There is a bit of a voyeur in all of us and the platforms feed and reward that human behaviour.

4. Sounds

Getting that sound from your phone notifications is one thing that makes most of us “check in”.

But the Facebook messenger sound that happens when you are exchanging private messages builds even more anticipation. It is intoxicating and addictive.

That design is not by accident.

This is now even appearing as a visual on your SMS and text messages. Now those little moving dots reveal that someone is typing at the other end and that one little tactic keeps us glued to our screens.

5. Vibration

Phones also provide us with alerts when on silent mode. It is that vibration in your pocket or purse.

In most cases when downloading an apt is hard “not” to activate it or it is almost hardwired in.

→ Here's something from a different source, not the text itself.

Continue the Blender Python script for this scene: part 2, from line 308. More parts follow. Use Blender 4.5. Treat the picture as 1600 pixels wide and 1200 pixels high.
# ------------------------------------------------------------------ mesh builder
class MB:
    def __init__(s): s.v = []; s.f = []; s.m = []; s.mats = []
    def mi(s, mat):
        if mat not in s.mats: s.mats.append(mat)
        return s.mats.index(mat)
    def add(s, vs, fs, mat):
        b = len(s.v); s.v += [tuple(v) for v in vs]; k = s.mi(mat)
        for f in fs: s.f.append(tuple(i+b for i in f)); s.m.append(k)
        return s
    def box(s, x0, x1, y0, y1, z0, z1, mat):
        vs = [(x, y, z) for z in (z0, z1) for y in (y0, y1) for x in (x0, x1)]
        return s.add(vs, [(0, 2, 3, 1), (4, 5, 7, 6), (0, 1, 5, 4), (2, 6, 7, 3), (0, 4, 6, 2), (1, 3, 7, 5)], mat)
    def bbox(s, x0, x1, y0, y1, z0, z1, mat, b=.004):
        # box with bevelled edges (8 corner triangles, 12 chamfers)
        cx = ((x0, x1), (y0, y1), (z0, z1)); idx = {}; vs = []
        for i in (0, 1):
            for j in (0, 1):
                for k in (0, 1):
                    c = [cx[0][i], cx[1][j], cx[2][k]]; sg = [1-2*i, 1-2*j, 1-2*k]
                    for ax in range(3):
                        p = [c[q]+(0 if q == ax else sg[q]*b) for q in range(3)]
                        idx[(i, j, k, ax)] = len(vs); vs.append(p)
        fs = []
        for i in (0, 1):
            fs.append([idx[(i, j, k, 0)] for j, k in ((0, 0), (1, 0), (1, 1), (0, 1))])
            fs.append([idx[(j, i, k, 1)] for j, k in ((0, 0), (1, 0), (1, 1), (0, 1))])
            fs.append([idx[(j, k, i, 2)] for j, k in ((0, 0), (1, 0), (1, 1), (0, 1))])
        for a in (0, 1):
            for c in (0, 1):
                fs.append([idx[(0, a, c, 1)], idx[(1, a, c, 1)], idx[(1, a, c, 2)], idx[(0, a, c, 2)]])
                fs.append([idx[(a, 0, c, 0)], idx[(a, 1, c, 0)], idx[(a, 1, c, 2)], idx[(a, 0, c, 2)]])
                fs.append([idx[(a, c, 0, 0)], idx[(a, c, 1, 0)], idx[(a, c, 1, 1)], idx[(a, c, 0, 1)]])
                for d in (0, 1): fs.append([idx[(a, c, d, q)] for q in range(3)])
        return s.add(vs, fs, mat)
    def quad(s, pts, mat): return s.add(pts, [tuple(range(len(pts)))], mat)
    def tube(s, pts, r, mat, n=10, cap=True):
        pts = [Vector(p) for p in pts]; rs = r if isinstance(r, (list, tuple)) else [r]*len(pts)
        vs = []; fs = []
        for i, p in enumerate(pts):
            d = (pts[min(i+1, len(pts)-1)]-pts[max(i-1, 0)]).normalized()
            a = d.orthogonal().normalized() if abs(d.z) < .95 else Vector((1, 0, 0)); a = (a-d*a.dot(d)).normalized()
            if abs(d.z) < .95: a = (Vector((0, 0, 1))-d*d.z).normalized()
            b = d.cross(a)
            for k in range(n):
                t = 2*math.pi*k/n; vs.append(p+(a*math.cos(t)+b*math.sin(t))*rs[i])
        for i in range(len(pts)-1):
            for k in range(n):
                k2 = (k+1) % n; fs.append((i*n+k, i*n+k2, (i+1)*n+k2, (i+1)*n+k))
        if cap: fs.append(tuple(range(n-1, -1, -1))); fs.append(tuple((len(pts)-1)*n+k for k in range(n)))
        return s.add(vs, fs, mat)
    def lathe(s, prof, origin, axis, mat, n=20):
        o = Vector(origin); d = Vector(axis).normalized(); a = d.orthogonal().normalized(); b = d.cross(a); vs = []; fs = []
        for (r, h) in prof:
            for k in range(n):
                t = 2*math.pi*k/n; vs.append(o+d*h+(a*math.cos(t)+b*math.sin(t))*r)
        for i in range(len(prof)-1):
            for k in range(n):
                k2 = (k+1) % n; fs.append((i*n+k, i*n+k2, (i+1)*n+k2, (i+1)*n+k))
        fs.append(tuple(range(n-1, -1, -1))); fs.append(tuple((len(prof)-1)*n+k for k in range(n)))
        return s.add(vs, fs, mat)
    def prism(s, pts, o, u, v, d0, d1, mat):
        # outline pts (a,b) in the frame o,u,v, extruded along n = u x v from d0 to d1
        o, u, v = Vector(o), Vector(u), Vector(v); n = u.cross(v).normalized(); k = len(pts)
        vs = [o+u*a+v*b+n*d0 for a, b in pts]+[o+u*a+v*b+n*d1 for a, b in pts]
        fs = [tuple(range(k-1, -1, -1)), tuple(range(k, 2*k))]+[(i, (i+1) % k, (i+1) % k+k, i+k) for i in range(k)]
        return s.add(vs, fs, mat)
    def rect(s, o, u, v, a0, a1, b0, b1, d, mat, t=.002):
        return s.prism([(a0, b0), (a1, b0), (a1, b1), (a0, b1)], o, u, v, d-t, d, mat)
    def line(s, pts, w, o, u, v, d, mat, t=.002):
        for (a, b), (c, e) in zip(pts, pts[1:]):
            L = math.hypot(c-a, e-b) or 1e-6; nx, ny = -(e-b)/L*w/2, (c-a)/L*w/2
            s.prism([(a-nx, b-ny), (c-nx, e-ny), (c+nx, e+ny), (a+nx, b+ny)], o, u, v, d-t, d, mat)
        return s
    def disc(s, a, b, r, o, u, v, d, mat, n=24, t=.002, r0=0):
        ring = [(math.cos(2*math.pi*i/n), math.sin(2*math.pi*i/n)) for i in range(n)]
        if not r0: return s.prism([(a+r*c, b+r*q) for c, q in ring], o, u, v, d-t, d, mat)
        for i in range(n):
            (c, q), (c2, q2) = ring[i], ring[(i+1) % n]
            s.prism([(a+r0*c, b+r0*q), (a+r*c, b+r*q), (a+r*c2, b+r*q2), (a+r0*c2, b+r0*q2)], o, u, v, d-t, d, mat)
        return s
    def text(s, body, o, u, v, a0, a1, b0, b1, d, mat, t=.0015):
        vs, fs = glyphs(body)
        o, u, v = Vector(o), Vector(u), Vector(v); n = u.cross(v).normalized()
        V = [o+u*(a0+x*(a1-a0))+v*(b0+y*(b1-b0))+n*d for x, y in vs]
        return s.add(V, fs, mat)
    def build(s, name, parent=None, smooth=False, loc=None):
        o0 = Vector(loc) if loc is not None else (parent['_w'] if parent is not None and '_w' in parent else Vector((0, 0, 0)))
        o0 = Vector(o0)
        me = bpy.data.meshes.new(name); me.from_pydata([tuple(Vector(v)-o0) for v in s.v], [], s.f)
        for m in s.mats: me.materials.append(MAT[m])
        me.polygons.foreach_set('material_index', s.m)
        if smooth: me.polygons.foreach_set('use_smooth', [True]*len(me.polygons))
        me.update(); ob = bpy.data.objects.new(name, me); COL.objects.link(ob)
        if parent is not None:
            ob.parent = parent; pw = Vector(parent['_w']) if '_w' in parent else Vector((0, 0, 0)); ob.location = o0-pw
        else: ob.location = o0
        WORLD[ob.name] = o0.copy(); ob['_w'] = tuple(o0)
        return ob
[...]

It is opt-out not opt-in as the default.

That tempting vibration when someone likes, comments or leaves a message on your social media networks is an ever-present temptation.

6. Connection

At a recent social media marketing conference I bumped into a new attendee that revealed that she had now found her “tribe”. Being connected to a world wide community is part of the attraction of social media. It allows us to connect online first and then meet in person later.

Wanting to be connected is a very powerful motivation to use the social web.

The ability to find other passionate humans around the world and to join your global “passion tribe” is compelling ….and addictive.

7. Investment

One of the reasons I use Facebook is to record my trips. It is where  post my mobile photos that distils the highlights of the day in words and images. The time line then becomes a travelogue that is in essence my adventure diary.

It is an investment.

The more I create and the longer I spend in posting and publishing the bigger the emotional investment. Facebook becomes your life mapping app.

Taking control back

A digital detox is one tactic that seems to be gaining traction and attention but for me there is a simpler solution.

Turn off all alerts and notifications.

Gaining back control of your attention is necessary to get work done. Deep work and creating content of consequence is not achieved when there is constant distraction.

I am writing this with sounds, vibrations and all social media turned off. Even the email is off duty.

How to apply the lessons to your products

In his book “Hooked: How to Build Habit Forming Products“, Nir Eval reveals the model for building products that people love. And products that win are the ones that get us hooked.

Here is an example of how Pinterest keeps you “hooked”

how Facebook keeps you addicted

Source: BJ Fogg Slideshare

Here is the distillation of his model in 4 steps to keep your prospects and customers engaged.

  1. Create internal and external triggers that bring people to your product
  2. Get them to log-in or sign up to your resources or product
  3. Provide a variable reward that connects to the tribe, provides resources and enables personal mastery
  4. Allow them to build an investment that provides more triggers to keep them coming back.

Over at his website he has a worksheet that is worth checking out.

Over to you

Creating simple and tiny habits over time leads to big outcomes.

Using this principle alone to design and build digital products that bring value to people’s lives and keeps them coming back sits behind some of the fastest growing companies that the world has ever seen.

How could you apply these principles to your products?